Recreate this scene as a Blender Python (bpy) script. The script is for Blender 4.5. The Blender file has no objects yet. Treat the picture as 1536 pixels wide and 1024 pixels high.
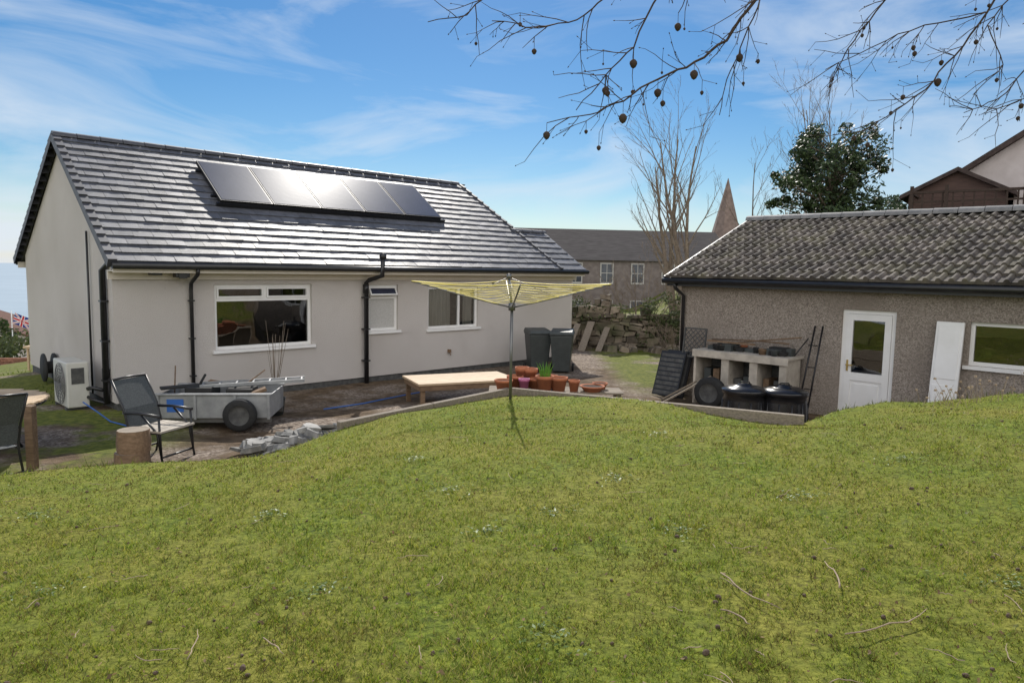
import bpy, math, random
import numpy as np
from mathutils import Vector, Matrix
random.seed(7); np.random.seed(7)
R=random.random
def U(a,b): return a+(b-a)*random.random()
scene=bpy.context.scene
COL=scene.collection

# ---------------------------------------------------------------- materials
def nn(nt,t,**k):
    n=nt.nodes.new(t)
    for a,b in k.items(): setattr(n,a,b)
    return n
def mat(name,c,c2=None,rough=.75,scale=4,detail=6,bump=0,bscale=60,metal=0,spec=.5,lo=.35,hi=.65,c3=None,s3=1.0,island=0,kind='noise',bdist=.01,strans=0,stretch=None):
    m=bpy.data.materials.new(name); m.use_nodes=True
    nt=m.node_tree; p=nt.nodes['Principled BSDF']; L=nt.links.new
    p.inputs['Roughness'].default_value=rough
    p.inputs['Metallic'].default_value=metal
    p.inputs['Specular IOR Level'].default_value=spec
    p.inputs['Base Color'].default_value=(*c,1)
    tc=nn(nt,'ShaderNodeTexCoord'); src=tc.outputs['Object']
    if stretch:
        mp=nn(nt,'ShaderNodeMapping'); mp.inputs['Scale'].default_value=stretch
        L(src,mp.inputs['Vector']); src=mp.outputs['Vector']
    out=None
    if c2:
        if kind=='voronoi':
            t=nn(nt,'ShaderNodeTexVoronoi'); t.inputs['Scale'].default_value=scale; L(src,t.inputs['Vector'])
            sx=nn(nt,'ShaderNodeSeparateColor'); L(t.outputs['Color'],sx.inputs[0]); fac=sx.outputs[0]
        else:
            t=nn(nt,'ShaderNodeTexNoise'); t.inputs['Scale'].default_value=scale; t.inputs['Detail'].default_value=detail
            t.inputs['Roughness'].default_value=.6
            L(src,t.inputs['Vector']); fac=t.outputs['Fac']
        r=nn(nt,'ShaderNodeValToRGB'); r.color_ramp.elements[0].position=lo; r.color_ramp.elements[1].position=hi
        r.color_ramp.elements[0].color=(*c,1); r.color_ramp.elements[1].color=(*c2,1)
        L(fac,r.inputs['Fac']); out=r.outputs['Color']
    if c3:
        t3=nn(nt,'ShaderNodeTexNoise'); t3.inputs['Scale'].default_value=s3; t3.inputs['Detail'].default_value=5
        L(src,t3.inputs['Vector'])
        r3=nn(nt,'ShaderNodeValToRGB'); r3.color_ramp.elements[0].position=.45; r3.color_ramp.elements[1].position=.7
        r3.color_ramp.elements[0].color=(0,0,0,1); r3.color_ramp.elements[1].color=(1,1,1,1)
        L(t3.outputs['Fac'],r3.inputs['Fac'])
        mx=nn(nt,'ShaderNodeMix',data_type='RGBA'); L(r3.outputs['Color'],mx.inputs[0])
        if out: L(out,mx.inputs[6])
        else: mx.inputs[6].default_value=(*c,1)
        mx.inputs[7].default_value=(*c3,1); out=mx.outputs[2]
    if island:
        g=nn(nt,'ShaderNodeNewGeometry'); mr=nn(nt,'ShaderNodeMapRange')
        mr.inputs['To Min'].default_value=1-island; mr.inputs['To Max'].default_value=1+island
        L(g.outputs['Random Per Island'],mr.inputs['Value'])
        hs=nn(nt,'ShaderNodeHueSaturation'); L(mr.outputs[0],hs.inputs['Value'])
        if out: L(out,hs.inputs['Color'])
        else: hs.inputs['Color'].default_value=(*c,1)
        out=hs.outputs[0]
    if out: L(out,p.inputs['Base Color'])
    if bump:
        b=nn(nt,'ShaderNodeTexNoise'); b.inputs['Scale'].default_value=bscale; b.inputs['Detail'].default_value=4
        L(src,b.inputs['Vector'])
        bp=nn(nt,'ShaderNodeBump'); bp.inputs['Strength'].default_value=bump; bp.inputs['Distance'].default_value=bdist
        L(b.outputs['Fac'],bp.inputs['Height']); L(bp.outputs['Normal'],p.inputs['Normal'])
    if strans:
        tr=nn(nt,'ShaderNodeBsdfTranslucent')
        if out: L(out,tr.inputs['Color'])
        else: tr.inputs['Color'].default_value=(*c,1)
        ms=nn(nt,'ShaderNodeMixShader'); ms.inputs[0].default_value=strans
        L(p.outputs[0],ms.inputs[1]); L(tr.outputs[0],ms.inputs[2])
        L(ms.outputs[0],nt.nodes['Material Output'].inputs['Surface'])
    return m
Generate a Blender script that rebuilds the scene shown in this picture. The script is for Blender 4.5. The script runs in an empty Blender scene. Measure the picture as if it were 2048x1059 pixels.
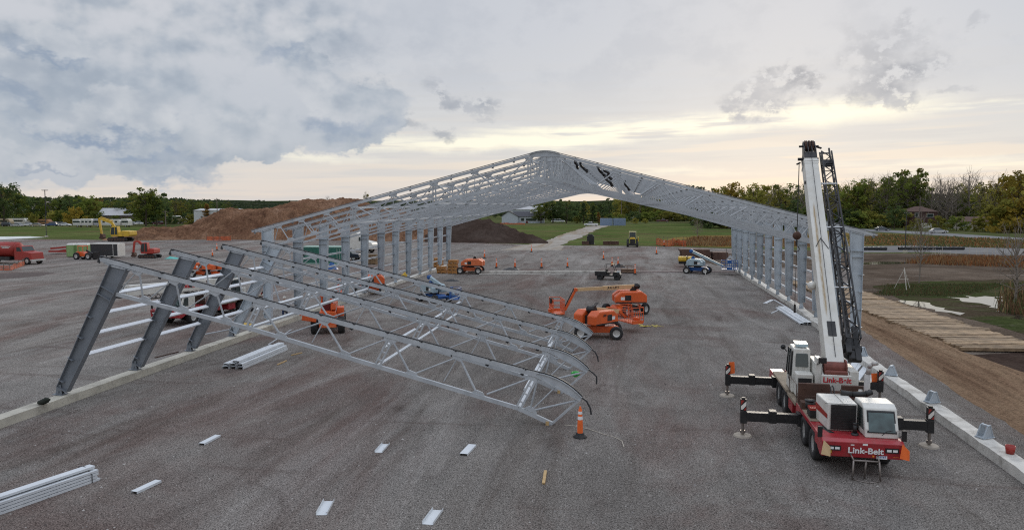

* * * *

What is being asked => Return all lines containing the word "this".

Expected answer =>
Recreate this scene as a Blender Python (bpy) script. The script is for Blender 4.5. The Blender file has no objects yet. Treat the picture as 1536 pixels wide and 1024 pixels high.
Generate a Blender script that rebuilds the scene shown in this picture. The script is for Blender 4.5. The script runs in an empty Blender scene. Measure the picture as if it were 2048x1059 pixels.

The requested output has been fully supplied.